Low advertising spending online is partly due to a lack of understanding about internet advertising both in terms of advertisers and also media outlets. Dimitrijević said that his agency and others have to do a lot of client education around internet advertising, and he added:
TV has been around for years, so has radio. Facebook has only been around 5. People aren’t used to this. They don’t know what they can measure, what they can achieve.
One key difference between internet advertising and other forms of advertising is measurement, Dimitrijević said, adding,
We can measure everything online. We can measure how many views, how many clicks. We can measure how many purchases were made from a campaign.
It was clear at the conference that advertising agency representatives also were trying to educate local media owners about advertising in general and digital advertising specifically.
Agency representatives repeatedly stressed that their first responsibility was to their clients, to advertisers trying to reach customers for their products or services. “It is not our responsibility to make local websites profitable,” Jevtić said bluntly, adding: “It is our job to get the best for our client.
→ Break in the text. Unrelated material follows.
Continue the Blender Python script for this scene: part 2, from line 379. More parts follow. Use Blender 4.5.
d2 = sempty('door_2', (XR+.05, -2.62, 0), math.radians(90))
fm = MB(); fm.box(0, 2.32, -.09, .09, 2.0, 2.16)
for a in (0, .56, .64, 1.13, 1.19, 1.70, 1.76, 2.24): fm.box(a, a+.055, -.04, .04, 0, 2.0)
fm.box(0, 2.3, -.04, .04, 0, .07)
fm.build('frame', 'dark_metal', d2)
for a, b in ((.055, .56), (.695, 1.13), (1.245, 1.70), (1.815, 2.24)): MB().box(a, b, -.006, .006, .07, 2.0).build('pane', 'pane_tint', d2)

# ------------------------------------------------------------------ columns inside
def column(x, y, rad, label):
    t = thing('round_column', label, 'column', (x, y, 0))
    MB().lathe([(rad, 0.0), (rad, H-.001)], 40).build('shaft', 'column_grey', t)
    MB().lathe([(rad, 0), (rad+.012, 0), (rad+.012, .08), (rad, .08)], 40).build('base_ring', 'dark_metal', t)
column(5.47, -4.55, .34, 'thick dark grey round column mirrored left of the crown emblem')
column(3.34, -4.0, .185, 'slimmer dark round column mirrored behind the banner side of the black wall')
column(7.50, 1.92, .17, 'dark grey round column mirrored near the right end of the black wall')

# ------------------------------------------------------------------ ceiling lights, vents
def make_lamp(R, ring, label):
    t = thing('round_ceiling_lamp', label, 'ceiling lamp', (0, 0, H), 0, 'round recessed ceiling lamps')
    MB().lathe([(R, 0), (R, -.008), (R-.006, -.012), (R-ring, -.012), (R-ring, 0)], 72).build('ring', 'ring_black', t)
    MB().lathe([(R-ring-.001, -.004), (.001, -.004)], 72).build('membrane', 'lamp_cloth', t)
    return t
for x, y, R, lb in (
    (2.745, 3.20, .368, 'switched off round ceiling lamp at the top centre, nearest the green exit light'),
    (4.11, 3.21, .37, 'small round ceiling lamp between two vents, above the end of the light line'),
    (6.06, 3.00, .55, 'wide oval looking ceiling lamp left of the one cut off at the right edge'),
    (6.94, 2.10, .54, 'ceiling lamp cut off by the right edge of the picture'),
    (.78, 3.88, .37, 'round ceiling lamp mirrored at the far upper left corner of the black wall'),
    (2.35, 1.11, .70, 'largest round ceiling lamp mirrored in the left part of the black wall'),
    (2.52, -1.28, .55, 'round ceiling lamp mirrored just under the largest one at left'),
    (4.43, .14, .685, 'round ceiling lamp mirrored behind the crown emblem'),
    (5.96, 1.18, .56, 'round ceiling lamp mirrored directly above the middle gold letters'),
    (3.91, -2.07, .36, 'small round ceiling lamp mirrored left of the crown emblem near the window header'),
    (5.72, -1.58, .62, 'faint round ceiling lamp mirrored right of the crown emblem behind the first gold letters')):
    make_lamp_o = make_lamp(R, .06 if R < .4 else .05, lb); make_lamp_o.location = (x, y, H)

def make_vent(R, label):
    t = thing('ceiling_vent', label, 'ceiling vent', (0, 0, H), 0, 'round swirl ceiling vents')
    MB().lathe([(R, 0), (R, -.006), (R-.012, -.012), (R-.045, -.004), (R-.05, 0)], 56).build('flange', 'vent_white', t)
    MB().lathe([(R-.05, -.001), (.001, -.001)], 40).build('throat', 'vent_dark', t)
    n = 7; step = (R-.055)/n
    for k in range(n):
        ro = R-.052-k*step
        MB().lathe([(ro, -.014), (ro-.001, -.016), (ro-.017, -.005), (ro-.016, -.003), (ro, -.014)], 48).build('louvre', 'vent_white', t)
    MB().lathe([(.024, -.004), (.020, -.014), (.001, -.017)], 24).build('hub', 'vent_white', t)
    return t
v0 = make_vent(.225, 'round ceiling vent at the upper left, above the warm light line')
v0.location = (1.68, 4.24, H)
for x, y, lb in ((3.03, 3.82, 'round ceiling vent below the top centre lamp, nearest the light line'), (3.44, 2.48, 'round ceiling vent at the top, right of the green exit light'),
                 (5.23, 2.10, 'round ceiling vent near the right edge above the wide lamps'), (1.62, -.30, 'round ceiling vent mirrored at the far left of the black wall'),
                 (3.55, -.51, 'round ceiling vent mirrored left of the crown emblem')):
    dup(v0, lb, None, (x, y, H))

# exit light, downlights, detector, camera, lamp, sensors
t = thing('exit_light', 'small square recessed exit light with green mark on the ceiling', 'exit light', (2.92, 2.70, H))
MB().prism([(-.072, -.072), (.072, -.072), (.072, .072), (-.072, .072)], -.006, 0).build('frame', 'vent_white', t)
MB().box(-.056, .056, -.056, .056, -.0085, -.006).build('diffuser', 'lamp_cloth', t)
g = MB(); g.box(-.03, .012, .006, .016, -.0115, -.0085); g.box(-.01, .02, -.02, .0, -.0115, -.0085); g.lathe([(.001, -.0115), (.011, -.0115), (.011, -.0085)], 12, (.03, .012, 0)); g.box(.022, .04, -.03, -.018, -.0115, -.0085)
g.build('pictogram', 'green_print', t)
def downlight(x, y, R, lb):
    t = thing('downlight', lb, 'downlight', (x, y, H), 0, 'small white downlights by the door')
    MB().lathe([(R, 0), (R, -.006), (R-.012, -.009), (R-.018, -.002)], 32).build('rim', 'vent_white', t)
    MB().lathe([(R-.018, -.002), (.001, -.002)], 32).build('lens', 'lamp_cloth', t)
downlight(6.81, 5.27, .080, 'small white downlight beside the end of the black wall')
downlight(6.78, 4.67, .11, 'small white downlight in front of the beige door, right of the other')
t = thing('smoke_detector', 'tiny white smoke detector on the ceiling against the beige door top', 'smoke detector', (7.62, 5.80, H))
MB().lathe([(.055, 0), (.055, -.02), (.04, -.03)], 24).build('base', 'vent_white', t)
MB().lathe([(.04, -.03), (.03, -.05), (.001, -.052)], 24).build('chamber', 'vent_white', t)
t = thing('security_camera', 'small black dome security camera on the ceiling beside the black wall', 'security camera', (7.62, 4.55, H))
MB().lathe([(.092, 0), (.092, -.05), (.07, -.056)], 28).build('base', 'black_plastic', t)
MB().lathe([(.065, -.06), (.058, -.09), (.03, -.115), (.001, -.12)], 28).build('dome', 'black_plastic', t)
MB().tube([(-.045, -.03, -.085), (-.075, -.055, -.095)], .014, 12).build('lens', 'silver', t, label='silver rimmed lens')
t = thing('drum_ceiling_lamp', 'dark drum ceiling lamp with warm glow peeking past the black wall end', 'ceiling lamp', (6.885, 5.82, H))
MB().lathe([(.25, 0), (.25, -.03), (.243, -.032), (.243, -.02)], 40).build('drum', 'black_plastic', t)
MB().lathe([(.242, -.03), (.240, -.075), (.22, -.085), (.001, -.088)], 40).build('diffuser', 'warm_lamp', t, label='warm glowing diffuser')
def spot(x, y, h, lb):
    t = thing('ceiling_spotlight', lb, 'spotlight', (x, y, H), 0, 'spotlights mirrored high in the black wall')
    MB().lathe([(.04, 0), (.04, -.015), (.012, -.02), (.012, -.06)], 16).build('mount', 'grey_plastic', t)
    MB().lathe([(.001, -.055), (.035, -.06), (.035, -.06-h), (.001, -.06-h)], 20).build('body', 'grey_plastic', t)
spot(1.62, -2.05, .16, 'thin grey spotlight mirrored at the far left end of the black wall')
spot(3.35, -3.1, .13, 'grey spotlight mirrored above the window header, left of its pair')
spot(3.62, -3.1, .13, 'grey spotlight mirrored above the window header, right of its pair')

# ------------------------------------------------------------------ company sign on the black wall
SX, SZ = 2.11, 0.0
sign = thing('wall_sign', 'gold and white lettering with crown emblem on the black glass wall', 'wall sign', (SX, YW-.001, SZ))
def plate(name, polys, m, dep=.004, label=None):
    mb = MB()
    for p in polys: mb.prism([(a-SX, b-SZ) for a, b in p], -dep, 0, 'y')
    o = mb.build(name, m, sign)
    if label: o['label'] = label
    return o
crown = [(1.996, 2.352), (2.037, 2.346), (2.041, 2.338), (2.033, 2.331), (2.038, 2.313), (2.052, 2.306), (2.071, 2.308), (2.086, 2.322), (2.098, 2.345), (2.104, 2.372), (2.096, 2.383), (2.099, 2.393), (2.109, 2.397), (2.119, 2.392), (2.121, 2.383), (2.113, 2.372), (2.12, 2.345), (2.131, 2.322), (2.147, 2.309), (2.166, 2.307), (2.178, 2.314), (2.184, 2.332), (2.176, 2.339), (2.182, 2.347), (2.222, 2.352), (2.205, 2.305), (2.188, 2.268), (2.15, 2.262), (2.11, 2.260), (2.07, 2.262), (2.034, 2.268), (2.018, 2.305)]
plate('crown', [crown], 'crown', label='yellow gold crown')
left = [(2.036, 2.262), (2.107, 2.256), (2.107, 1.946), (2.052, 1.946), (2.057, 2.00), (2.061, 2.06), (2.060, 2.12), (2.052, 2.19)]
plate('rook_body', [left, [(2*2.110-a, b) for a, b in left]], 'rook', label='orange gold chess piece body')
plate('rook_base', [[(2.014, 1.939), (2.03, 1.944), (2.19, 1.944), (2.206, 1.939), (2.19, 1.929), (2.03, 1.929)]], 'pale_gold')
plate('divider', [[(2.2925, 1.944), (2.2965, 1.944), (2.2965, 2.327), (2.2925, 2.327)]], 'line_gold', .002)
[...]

There is lots of (online advertising) inventory.” He repeated how national advertising was best for their clients in all but a few cases.
To improve their advertising revenue, Dimitrijević urged local and regional media to focus their efforts on direct advertising sales.
Krajnovic responded that his website attracted just as many visitors in his region as national player B92, and that he produced high quality content.
But Jevtić said that advertisers focused on numbers and on CPM, the cost per thousand, rather than the quality of content.
To help local media, Dejan Miladinović, the president of Local Press, a local media organisation in Serbia, said that they were seeking funding, possible donor assistance, to create a portal that aggregated news from local media websites. The portal would be similar to the Serbian news agency, Beta. Local Press is also looking at paid content, either micro payments or a system similar to the national paywall in Slovakia operated by Piano Media.
It’s clear that Serbian local media face many challenges as they develop digitally, but the digital media market is at an early stage. In this early phase of digital development, it was said at the conference that local media owners need to make sure to keep costs low so that the investment doesn’t outstrip the current market potential.
The discussion holds a lot of lessons, not just for Serbian local media, but for local media everywhere. Local news organisations need to develop their understanding of digital advertising. If they do, they can help educate local advertisers about digital advertising, and news organisations that establish themselves as leaders in digital advertising and digital marketing find that they not only are able to attract more advertisers but are also able to provide digital marketing services, giving them a new revenue stream.
As was said by ad agencies at the conference in Belgrade, local news organisations probably will not be able to compete with national players for national or international clients, but they should add to their direct sales efforts. Many markets, even digitally advanced markets, are finding a lot of local advertising opportunities, but it takes education and direct stales efforts to develop them. There is money to be made in the local market through digital advertising, but it will take some time and effort by local news outlets to develop that market.